What's the difference between a dirt floor and an "earthen" floor? Oh, and make sure you inflect your voice just right when saying "earthen". If you can't see the scintillating beauty of the emperor's new clothes, you're just an unsophisticated country-dweller who can't recognize chic when he sees it. (How to enlighten yourself? Read the New York Times every day.)
Favorite quote:
Some aficionados see a spiritual aspect to earthen floors, too. Mr. Rowell said his floor would help create a “sacred space.” Mr. Meyer agreed. “I think people are craving the earth,” he said. “They want to be more primal. How much more primal can you get than dirt?”
The immense crystalline irony of "western civilisation" in its most brilliant peaks groping for truth and reality and meaning, having abandoned the source of true life, God the Creator, and subsequently ending up blindly groveling on the floor, eating dirt and ashes. But it still considers itself beautiful, oh yes. Unending, our glorious evolution. Sublime, our brave new world.
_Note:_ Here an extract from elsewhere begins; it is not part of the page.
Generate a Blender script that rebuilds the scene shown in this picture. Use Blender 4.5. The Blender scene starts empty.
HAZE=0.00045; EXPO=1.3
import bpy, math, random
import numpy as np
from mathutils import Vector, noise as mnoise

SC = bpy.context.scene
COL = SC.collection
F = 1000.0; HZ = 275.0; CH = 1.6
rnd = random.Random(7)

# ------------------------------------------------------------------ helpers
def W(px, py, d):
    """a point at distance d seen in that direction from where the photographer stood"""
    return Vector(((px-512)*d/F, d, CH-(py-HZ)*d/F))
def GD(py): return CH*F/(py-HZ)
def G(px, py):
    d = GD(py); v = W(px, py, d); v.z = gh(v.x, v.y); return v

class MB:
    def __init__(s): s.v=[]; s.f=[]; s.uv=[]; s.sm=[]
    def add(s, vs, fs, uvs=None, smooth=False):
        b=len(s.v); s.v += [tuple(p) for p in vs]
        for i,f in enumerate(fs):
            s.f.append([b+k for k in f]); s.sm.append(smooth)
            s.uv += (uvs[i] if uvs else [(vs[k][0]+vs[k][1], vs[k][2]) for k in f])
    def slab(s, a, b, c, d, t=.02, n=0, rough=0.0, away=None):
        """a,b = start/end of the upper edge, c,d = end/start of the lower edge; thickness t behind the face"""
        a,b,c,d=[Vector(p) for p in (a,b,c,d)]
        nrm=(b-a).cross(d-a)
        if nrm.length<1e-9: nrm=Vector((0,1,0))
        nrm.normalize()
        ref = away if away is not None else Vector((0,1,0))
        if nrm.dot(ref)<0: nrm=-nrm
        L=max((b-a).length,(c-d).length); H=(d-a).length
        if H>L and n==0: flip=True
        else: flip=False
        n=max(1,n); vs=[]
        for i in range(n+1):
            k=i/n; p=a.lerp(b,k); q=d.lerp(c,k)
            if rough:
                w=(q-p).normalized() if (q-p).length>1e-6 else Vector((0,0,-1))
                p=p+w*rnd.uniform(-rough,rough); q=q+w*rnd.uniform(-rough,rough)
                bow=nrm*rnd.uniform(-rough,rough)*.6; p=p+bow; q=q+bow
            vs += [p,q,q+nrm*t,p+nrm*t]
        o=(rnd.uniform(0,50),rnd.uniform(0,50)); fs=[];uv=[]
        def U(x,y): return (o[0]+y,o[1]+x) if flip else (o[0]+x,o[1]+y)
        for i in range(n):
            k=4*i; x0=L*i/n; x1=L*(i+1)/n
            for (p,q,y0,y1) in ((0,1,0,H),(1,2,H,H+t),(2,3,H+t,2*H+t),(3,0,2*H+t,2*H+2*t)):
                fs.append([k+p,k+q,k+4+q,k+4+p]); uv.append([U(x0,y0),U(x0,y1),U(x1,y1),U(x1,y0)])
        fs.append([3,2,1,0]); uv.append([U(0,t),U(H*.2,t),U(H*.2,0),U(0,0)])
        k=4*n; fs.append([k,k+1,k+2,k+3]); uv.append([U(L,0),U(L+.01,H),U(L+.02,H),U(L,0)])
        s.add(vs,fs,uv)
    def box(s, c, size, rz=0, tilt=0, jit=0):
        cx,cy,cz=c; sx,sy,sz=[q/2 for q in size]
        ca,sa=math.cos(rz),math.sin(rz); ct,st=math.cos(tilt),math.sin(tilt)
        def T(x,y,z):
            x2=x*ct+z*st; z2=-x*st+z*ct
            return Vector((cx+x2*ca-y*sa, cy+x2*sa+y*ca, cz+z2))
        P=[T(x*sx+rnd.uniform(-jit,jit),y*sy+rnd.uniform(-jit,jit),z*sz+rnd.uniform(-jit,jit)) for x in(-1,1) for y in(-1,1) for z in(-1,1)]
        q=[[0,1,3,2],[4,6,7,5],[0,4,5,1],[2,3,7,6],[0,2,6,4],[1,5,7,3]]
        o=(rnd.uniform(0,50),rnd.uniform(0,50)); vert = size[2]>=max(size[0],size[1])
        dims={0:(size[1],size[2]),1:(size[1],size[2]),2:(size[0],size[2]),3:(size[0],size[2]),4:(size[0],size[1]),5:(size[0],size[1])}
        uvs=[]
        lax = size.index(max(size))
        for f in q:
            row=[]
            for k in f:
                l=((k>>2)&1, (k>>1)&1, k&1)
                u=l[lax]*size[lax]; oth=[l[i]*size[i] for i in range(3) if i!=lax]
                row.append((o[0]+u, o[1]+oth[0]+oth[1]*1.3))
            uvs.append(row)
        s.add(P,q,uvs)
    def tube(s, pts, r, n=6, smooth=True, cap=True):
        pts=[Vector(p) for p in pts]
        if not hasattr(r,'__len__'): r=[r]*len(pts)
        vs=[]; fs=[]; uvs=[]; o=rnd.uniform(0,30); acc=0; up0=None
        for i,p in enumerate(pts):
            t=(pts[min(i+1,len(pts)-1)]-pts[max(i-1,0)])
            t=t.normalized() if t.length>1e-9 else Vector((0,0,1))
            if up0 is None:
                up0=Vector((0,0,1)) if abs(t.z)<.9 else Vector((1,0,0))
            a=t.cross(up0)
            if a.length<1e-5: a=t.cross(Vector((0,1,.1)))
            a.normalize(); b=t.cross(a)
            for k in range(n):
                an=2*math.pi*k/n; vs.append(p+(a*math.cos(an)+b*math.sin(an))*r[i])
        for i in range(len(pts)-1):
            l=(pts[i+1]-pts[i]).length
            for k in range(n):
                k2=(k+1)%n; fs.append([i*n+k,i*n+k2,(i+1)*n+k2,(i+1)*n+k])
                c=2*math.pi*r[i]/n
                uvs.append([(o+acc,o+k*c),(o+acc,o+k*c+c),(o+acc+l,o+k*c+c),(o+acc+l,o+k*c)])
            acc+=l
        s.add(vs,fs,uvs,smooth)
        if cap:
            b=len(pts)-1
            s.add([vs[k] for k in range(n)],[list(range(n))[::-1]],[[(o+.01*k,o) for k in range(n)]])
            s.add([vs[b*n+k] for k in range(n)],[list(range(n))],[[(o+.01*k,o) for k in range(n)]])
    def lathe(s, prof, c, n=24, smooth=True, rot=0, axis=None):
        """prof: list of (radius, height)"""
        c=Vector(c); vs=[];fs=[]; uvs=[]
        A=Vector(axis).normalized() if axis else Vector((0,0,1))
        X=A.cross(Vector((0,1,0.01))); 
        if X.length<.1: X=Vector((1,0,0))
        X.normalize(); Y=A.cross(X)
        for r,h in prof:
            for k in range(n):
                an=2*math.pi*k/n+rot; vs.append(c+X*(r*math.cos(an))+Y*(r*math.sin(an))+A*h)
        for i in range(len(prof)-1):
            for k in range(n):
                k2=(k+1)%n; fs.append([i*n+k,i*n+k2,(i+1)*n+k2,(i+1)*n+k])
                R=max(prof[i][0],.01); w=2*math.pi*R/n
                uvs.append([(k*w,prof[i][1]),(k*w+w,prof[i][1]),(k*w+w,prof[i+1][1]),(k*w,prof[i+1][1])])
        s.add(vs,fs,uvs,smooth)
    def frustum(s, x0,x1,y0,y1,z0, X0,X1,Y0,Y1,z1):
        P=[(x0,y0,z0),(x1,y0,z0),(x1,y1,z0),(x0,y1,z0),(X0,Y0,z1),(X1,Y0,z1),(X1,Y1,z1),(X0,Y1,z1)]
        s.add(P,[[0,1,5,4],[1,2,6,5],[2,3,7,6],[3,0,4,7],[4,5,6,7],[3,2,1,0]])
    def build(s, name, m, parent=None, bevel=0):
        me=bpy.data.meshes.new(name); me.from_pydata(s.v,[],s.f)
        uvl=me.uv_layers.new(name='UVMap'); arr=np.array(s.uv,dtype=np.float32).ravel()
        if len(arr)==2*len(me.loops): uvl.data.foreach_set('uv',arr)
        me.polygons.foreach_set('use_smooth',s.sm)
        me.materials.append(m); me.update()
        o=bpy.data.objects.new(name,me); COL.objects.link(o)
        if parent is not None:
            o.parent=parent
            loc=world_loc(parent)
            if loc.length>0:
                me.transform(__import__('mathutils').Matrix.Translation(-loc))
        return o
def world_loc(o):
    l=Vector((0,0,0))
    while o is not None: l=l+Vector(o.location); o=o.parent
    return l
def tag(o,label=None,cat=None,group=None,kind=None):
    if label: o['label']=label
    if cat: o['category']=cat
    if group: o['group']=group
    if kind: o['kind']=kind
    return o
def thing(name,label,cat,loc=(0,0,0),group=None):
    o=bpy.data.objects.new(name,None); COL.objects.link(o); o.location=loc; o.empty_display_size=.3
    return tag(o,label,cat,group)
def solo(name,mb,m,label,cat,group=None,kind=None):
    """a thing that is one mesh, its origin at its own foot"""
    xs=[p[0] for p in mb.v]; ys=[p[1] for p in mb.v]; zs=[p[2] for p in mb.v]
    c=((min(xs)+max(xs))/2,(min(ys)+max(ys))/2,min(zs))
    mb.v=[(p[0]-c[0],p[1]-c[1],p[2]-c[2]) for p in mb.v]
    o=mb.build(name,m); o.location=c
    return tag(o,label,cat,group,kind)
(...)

The indigenous americans and for that matter still the poorest of the poor of all the earth have dirt floors. The time once was when (western, judeo-christian) civilization elevated itself (in a self-aware way) above the dirt. Now having lost its heritage and being forced to seek more and more stimulation in an desperate quest for meaning, it runs back to the animistic and architectural poverty of the primitive civilizations, like a wolf licking a frozen blood-covered knife, frantic with mixed pain and desire, bleeding to death but unable to pull away.